> Given request
Check each line of the listing for the string "pixels", then state how many lines have it. Only the number is wanted.

> Dataset entries
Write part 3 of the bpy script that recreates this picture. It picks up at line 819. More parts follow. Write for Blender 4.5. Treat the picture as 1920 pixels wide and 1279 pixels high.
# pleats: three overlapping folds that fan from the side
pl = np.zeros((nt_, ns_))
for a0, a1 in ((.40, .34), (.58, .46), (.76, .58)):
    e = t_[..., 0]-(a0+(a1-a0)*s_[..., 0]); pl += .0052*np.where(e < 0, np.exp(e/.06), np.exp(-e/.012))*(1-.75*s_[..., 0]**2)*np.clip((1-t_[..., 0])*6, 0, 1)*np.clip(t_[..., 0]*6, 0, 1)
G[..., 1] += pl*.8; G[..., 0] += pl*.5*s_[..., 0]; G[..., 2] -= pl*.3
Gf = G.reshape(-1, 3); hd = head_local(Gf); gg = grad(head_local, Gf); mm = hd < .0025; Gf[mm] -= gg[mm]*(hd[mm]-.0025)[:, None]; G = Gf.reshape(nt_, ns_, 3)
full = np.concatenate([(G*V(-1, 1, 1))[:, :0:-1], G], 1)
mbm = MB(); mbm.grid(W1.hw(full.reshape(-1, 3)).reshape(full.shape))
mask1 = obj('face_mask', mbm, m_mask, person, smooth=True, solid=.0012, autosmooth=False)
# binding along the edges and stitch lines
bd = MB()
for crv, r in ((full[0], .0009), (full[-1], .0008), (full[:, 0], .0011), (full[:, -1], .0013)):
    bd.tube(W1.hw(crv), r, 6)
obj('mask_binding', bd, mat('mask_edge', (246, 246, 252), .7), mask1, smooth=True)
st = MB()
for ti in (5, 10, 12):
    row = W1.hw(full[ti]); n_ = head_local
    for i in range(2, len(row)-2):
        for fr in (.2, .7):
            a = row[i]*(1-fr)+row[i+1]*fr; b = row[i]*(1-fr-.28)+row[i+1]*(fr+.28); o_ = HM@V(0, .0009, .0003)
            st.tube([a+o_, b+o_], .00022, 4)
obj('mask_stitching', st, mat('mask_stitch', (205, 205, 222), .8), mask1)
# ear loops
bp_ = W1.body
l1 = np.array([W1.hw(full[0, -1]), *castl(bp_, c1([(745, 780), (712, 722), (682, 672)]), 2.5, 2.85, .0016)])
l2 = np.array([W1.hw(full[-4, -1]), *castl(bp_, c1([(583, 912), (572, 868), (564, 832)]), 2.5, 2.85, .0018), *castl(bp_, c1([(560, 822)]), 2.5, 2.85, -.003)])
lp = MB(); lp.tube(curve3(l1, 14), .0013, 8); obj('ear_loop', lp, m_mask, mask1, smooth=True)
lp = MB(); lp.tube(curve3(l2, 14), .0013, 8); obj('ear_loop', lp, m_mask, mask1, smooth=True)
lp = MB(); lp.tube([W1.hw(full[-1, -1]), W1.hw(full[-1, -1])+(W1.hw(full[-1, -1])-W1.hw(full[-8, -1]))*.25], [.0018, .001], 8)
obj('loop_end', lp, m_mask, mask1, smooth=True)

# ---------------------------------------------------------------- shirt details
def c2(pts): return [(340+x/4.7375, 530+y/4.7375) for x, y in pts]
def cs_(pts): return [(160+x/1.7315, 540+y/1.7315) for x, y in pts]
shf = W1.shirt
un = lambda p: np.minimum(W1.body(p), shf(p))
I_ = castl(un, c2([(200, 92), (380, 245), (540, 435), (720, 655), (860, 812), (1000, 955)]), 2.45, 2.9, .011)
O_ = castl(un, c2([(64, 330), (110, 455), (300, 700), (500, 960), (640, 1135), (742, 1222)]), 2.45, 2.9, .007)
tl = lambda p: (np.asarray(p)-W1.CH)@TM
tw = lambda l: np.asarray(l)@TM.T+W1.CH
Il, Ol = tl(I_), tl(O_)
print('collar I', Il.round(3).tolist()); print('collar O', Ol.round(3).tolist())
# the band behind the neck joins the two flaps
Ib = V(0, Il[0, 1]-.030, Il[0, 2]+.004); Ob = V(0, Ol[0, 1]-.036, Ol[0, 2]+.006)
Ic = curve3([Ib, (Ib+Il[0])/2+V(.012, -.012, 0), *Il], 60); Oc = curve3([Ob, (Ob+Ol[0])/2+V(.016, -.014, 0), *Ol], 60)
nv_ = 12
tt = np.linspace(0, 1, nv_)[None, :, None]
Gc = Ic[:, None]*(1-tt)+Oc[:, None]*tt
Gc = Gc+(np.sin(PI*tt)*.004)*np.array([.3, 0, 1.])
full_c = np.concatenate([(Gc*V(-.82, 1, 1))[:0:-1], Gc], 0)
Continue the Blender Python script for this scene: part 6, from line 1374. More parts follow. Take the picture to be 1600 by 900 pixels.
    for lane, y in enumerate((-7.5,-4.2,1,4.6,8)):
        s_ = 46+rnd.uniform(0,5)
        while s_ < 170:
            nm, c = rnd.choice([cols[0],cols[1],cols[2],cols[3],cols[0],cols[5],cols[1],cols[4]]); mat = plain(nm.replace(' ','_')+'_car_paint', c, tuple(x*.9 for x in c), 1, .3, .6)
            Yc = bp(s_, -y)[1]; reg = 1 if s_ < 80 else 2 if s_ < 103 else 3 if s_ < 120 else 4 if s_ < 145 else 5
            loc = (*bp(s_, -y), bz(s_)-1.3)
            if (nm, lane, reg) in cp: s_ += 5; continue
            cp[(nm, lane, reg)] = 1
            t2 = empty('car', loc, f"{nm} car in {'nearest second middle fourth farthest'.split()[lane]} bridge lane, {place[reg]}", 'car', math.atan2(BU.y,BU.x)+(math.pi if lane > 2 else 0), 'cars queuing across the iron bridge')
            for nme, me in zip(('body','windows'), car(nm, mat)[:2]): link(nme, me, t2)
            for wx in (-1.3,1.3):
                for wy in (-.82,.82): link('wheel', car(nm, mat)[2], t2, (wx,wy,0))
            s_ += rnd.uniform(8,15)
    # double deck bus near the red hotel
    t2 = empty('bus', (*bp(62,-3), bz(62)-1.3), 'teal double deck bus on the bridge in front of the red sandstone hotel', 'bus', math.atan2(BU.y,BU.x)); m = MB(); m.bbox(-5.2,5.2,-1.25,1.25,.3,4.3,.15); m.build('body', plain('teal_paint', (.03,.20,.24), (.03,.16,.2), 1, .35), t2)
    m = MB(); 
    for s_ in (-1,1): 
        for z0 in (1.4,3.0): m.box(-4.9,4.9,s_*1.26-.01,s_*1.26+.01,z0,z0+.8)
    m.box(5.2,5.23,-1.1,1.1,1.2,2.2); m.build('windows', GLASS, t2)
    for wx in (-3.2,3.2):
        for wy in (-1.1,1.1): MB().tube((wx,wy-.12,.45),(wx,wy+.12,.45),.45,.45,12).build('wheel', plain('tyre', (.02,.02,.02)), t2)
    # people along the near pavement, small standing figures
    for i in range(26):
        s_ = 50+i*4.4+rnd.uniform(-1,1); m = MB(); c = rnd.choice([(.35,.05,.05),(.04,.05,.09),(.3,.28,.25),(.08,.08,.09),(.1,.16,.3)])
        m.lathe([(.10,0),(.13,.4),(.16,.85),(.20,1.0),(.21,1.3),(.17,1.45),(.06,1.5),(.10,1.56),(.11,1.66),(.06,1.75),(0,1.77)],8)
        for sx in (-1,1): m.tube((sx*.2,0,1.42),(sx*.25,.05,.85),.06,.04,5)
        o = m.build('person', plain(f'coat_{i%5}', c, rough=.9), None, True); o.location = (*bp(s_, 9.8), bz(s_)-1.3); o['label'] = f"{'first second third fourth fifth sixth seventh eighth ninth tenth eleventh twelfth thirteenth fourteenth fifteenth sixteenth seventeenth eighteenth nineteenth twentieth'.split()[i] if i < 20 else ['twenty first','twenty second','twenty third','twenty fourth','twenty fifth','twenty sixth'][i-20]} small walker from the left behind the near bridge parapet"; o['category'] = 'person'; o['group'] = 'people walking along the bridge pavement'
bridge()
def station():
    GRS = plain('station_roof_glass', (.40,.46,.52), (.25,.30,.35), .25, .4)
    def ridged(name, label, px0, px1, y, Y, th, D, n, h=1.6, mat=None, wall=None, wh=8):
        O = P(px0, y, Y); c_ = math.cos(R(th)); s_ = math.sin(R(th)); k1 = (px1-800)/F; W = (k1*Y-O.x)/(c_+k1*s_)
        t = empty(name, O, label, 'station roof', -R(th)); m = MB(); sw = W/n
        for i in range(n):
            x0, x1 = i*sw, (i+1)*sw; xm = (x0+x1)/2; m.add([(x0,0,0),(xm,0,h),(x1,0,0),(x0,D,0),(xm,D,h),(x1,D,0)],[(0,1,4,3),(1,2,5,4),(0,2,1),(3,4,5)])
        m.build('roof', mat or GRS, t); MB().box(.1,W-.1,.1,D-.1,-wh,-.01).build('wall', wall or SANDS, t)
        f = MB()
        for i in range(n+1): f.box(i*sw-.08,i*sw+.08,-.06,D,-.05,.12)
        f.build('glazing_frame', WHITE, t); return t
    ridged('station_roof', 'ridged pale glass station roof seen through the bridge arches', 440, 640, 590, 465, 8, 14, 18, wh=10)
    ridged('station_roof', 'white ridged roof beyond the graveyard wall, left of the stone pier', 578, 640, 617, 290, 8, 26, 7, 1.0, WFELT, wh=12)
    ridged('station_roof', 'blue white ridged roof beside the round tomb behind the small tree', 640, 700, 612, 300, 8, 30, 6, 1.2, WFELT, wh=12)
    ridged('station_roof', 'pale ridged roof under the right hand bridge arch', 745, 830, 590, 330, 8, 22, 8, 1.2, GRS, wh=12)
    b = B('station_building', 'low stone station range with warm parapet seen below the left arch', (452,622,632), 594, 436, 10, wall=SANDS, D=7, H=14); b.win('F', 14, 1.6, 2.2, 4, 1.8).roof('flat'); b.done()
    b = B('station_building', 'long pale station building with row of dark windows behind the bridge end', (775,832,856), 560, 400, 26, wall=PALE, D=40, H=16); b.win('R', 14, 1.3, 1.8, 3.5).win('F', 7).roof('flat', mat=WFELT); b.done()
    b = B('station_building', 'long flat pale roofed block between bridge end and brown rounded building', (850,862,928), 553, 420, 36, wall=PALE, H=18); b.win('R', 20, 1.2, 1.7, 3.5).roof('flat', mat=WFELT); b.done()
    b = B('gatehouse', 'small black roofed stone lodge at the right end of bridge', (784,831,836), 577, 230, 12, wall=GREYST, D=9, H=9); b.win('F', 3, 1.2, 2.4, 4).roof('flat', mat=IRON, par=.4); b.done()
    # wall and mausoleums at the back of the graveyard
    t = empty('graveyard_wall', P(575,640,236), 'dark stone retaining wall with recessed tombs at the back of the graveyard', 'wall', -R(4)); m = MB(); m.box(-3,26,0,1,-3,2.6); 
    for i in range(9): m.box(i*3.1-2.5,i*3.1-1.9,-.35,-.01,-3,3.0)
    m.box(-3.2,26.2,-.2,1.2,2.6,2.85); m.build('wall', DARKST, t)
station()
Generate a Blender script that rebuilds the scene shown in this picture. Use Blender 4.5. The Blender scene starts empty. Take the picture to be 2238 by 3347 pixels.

> Output
3